▶ GOAL OF THE EXERCISE
Locate the string "script" throughout the material and copy every line in which it occurs.

▶ THE RECORDS
_ _ _

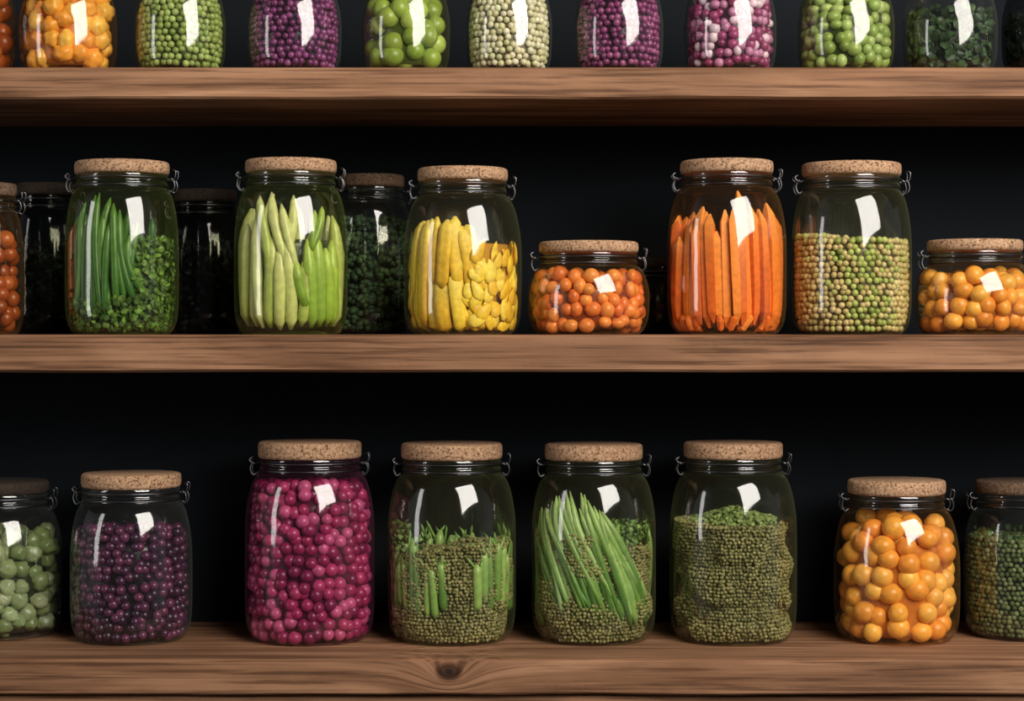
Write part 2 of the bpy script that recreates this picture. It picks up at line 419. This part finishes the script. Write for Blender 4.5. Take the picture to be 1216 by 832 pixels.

_ _ _

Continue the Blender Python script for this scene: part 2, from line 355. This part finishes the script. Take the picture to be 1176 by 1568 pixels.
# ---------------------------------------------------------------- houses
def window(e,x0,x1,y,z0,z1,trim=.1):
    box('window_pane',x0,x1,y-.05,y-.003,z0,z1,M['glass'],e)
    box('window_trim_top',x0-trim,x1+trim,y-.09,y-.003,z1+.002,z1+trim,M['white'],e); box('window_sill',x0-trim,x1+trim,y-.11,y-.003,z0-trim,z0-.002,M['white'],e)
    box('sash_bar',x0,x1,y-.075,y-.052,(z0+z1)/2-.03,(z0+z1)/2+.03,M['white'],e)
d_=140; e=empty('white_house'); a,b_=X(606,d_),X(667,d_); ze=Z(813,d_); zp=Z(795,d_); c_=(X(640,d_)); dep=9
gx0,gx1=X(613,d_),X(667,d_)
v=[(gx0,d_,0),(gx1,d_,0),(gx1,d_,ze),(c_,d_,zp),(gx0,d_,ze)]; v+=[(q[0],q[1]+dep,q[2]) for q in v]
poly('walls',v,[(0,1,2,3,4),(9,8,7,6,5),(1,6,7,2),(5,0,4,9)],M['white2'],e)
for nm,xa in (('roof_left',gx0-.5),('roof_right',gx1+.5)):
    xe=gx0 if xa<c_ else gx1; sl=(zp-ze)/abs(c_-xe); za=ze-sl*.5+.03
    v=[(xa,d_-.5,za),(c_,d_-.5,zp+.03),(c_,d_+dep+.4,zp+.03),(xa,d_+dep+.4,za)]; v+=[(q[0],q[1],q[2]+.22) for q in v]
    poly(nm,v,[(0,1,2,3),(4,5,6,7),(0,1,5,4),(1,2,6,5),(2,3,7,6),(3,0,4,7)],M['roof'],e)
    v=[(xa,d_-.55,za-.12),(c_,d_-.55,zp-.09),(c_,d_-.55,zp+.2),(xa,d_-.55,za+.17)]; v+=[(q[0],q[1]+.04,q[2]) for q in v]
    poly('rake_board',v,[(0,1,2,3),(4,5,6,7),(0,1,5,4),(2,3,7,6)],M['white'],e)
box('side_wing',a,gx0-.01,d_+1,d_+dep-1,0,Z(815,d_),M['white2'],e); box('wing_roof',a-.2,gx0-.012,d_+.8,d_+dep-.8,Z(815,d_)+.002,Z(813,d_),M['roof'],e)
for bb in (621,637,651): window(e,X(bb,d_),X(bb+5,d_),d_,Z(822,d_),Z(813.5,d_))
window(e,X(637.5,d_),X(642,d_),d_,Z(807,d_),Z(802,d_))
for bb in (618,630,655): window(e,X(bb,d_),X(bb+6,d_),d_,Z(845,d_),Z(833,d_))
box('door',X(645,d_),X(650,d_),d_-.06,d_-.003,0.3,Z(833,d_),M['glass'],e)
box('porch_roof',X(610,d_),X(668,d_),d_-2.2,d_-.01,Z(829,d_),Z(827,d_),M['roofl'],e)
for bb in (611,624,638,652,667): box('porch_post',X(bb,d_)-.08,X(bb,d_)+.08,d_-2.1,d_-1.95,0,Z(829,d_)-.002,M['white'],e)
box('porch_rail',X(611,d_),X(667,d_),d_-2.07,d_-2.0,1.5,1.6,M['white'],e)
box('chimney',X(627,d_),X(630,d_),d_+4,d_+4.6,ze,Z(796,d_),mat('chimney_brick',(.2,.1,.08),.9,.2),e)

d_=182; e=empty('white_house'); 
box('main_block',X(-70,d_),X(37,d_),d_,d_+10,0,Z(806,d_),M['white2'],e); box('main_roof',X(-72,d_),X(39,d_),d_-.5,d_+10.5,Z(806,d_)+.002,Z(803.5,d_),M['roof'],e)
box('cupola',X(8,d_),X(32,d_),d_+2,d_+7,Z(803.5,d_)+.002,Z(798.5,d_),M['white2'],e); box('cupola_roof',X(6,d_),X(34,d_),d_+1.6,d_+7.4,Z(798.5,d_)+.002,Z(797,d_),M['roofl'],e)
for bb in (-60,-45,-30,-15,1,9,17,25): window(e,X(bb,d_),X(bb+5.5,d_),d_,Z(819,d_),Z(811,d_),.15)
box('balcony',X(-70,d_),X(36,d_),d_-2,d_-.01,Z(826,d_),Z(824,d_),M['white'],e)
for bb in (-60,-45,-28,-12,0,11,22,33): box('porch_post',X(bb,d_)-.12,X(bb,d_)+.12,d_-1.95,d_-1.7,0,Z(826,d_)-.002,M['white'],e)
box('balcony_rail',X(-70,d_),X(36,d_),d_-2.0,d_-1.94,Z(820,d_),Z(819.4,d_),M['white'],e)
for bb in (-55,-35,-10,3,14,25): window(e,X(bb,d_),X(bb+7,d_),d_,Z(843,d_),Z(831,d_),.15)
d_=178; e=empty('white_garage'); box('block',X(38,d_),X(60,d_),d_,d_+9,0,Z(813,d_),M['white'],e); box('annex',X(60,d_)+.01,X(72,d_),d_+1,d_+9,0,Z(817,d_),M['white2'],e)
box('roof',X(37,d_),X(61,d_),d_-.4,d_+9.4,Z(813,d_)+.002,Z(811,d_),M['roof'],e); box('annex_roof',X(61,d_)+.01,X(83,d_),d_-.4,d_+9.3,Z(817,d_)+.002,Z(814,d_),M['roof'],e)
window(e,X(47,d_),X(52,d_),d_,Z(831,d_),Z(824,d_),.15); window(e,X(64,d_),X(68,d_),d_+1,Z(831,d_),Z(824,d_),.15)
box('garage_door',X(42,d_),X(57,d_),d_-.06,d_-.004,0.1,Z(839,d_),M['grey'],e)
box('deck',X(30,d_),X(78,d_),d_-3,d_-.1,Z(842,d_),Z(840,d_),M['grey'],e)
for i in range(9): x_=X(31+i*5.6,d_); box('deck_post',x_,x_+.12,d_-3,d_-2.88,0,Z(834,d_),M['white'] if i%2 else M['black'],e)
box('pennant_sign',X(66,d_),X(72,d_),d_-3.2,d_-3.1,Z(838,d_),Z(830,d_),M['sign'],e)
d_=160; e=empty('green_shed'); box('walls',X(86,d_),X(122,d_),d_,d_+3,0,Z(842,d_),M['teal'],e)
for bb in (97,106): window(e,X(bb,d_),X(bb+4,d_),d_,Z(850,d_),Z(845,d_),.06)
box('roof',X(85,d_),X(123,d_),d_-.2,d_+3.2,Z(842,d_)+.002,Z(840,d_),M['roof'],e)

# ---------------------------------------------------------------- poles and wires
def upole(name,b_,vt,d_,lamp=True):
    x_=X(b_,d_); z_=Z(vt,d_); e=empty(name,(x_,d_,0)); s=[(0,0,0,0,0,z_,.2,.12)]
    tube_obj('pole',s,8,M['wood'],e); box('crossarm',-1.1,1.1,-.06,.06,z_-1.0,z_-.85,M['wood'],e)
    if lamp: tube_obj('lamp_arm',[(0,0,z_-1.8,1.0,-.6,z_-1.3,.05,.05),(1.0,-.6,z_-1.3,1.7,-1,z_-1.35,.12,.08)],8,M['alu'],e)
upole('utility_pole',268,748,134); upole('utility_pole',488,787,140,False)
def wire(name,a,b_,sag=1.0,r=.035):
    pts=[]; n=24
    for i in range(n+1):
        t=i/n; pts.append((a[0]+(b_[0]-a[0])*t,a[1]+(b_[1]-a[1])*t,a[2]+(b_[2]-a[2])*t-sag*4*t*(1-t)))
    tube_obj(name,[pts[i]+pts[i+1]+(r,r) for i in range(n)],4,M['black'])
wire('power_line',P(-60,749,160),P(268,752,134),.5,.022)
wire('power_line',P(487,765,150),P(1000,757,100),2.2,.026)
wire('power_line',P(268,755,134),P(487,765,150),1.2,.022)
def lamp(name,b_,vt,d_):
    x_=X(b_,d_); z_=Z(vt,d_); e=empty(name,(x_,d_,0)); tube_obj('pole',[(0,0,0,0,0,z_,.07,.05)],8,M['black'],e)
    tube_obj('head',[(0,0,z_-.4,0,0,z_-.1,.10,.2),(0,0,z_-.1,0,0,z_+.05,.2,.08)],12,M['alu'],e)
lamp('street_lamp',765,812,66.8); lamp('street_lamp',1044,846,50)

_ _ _

▶ THE SOLUTION
Write part 2 of the bpy script that recreates this picture. It picks up at line 419. This part finishes the script. Write for Blender 4.5. Take the picture to be 1216 by 832 pixels.
Continue the Blender Python script for this scene: part 2, from line 355. This part finishes the script. Take the picture to be 1176 by 1568 pixels.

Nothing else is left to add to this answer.